• _Task description_: Lines containing the string "scene" are to be counted; report the total by itself.

:::

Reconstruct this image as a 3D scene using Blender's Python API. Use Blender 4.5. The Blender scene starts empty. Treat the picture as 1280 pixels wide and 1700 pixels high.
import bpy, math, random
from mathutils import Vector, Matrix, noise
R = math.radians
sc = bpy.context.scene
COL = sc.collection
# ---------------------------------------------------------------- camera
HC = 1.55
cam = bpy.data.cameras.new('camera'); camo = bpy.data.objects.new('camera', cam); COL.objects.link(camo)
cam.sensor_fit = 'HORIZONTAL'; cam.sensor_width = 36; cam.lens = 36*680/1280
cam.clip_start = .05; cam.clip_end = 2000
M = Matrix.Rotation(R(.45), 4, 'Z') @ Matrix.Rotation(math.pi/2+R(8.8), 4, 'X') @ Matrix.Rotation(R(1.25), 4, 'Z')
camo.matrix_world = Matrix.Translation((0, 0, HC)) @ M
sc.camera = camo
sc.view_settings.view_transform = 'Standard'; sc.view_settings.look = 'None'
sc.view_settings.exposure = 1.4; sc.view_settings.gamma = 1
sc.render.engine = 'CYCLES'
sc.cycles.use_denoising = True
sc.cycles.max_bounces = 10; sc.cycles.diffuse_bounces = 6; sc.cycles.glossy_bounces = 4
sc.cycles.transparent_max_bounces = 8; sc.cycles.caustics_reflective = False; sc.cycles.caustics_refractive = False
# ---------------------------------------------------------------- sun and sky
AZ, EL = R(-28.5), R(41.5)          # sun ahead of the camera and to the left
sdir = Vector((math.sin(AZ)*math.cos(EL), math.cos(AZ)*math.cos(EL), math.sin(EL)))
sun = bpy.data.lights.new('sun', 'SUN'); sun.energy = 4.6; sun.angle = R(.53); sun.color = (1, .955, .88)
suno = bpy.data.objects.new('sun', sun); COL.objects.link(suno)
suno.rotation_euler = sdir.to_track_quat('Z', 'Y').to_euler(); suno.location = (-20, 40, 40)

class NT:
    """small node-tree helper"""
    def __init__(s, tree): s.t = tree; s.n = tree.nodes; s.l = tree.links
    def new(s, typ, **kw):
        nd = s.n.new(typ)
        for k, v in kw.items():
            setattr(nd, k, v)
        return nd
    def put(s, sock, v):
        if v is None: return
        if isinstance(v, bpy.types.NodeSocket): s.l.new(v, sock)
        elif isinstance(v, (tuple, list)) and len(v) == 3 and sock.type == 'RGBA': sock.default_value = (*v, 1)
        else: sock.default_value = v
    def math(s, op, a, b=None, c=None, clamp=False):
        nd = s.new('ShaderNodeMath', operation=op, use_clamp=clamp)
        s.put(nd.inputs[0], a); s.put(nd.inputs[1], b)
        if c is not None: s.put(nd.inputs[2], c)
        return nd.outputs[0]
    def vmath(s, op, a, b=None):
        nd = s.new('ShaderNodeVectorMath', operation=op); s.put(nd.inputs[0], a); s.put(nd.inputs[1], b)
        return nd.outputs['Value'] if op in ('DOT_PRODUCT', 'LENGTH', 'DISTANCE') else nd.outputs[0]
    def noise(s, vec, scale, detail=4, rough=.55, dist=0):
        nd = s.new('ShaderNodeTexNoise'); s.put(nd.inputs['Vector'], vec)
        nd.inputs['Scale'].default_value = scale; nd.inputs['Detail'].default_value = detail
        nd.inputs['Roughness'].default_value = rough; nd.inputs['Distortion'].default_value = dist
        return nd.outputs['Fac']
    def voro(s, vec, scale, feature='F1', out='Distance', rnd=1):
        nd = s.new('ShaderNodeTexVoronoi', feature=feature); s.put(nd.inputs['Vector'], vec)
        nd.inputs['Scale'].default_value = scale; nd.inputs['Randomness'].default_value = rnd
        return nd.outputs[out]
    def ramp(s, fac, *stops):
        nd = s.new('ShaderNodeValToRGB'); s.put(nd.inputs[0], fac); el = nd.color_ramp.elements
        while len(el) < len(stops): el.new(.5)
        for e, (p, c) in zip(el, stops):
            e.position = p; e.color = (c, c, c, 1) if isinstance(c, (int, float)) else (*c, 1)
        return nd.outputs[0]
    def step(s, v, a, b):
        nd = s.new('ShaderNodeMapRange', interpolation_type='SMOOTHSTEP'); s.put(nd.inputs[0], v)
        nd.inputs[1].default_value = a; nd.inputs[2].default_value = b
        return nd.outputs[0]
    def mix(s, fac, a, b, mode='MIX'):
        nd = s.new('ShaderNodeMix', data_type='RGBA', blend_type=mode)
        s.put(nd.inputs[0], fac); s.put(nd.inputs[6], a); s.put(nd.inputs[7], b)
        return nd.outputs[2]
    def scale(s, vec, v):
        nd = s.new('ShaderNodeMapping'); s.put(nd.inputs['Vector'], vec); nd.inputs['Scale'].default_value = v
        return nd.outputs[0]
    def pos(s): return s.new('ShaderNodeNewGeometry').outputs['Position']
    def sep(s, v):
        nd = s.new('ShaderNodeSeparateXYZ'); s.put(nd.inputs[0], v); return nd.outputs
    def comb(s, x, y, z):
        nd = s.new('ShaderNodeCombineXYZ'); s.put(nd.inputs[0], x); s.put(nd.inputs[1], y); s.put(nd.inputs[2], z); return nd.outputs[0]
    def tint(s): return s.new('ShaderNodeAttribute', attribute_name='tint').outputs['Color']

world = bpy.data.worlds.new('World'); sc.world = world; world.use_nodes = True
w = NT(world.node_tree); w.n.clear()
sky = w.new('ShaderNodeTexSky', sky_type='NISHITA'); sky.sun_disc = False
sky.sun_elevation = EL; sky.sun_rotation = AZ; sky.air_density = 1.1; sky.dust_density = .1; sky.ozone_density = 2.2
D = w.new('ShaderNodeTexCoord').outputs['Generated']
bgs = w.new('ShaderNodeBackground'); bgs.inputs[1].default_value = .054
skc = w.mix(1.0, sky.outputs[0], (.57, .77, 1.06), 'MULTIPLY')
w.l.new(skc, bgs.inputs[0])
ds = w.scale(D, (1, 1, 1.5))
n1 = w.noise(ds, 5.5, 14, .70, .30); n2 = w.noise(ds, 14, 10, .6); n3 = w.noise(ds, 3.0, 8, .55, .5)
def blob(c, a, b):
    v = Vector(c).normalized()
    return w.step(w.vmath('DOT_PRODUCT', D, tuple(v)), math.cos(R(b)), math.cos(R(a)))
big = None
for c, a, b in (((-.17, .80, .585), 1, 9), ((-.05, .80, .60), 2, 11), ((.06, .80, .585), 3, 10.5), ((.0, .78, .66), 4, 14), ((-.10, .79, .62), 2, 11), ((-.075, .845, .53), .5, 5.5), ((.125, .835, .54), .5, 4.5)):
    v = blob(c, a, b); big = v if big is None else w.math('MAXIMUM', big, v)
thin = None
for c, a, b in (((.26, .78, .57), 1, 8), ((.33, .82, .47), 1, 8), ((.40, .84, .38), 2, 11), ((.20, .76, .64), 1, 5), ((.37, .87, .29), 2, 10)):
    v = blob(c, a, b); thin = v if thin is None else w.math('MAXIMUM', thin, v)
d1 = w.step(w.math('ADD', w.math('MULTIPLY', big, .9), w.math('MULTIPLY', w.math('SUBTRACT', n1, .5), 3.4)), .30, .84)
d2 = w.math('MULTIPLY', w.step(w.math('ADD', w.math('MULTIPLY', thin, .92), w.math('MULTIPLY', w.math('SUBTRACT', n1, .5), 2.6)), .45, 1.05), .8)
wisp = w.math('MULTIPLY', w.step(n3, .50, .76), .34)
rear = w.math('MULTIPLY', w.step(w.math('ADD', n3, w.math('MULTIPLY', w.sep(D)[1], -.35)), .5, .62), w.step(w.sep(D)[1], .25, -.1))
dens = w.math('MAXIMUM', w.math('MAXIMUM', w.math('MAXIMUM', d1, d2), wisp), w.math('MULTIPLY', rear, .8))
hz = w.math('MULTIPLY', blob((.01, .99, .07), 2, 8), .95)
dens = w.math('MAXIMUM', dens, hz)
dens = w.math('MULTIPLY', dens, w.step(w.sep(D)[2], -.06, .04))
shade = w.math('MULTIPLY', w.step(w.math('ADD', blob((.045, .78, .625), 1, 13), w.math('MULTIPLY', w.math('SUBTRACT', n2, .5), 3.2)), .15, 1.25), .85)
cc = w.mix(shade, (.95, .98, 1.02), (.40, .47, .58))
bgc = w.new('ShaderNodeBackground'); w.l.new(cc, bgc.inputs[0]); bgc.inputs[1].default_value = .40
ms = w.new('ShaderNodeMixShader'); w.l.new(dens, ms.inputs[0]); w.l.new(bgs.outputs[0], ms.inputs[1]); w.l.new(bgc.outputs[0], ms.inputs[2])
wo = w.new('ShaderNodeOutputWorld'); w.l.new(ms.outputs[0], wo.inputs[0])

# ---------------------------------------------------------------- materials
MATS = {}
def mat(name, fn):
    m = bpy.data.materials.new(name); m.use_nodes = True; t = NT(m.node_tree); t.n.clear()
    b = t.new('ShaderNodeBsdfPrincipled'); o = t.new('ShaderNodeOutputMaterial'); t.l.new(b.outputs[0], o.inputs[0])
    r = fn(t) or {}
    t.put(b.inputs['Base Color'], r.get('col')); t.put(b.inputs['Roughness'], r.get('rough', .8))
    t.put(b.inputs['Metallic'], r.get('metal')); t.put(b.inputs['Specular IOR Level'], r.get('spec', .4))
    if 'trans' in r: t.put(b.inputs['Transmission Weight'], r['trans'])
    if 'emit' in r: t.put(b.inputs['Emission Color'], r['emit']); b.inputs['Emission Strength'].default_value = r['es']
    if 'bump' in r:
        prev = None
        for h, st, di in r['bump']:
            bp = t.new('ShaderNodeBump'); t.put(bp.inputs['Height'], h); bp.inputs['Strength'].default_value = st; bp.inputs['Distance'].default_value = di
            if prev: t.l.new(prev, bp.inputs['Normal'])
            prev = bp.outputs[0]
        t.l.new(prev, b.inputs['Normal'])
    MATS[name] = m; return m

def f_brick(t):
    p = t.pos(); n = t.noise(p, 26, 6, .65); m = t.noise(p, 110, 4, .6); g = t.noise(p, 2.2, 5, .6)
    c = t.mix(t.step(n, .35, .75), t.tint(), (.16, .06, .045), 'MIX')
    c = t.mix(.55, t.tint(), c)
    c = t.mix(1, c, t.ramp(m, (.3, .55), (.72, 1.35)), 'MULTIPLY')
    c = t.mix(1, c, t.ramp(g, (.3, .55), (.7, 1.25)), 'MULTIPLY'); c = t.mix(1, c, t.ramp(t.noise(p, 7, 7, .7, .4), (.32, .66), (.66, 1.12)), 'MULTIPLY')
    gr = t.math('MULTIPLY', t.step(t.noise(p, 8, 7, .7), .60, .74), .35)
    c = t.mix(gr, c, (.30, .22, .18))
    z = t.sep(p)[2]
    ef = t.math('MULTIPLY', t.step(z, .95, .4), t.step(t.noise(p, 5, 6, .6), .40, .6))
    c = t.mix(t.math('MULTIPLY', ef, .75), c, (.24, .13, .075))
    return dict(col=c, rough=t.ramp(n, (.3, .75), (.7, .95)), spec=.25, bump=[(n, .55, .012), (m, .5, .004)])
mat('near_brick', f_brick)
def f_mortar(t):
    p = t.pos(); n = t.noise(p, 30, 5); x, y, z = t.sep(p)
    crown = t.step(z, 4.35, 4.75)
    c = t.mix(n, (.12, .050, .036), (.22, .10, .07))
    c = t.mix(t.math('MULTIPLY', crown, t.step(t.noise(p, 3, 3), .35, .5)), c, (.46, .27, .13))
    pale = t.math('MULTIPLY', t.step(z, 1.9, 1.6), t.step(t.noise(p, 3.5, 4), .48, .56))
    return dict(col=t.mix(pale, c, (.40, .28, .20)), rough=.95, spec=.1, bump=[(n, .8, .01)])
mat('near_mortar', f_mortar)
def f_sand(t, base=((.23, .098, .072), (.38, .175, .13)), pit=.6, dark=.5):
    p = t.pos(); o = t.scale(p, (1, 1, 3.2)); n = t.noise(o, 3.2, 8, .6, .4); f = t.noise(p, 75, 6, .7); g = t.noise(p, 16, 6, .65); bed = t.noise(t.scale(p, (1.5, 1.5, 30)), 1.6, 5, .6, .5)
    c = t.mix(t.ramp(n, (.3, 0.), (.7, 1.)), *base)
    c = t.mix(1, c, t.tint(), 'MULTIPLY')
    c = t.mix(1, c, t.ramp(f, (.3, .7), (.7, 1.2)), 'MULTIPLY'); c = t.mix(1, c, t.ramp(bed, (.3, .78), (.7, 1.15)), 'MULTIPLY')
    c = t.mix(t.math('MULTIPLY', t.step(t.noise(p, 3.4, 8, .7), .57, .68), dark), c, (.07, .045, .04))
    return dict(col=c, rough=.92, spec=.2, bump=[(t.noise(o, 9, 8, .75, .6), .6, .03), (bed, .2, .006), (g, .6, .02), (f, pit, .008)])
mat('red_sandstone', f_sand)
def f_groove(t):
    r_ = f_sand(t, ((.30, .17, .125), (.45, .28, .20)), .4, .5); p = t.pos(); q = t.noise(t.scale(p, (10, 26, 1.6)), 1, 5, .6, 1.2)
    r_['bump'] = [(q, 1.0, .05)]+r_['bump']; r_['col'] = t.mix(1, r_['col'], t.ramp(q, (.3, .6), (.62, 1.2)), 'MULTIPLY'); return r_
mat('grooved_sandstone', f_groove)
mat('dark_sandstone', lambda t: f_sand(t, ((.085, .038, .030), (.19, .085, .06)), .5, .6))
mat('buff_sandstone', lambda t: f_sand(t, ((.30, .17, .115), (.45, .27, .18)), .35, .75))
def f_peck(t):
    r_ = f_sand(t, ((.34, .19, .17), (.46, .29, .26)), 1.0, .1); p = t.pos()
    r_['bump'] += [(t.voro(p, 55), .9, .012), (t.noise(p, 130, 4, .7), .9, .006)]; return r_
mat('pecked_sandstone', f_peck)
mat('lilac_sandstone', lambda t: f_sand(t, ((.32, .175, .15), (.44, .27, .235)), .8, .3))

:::

• _Exercise result_: 2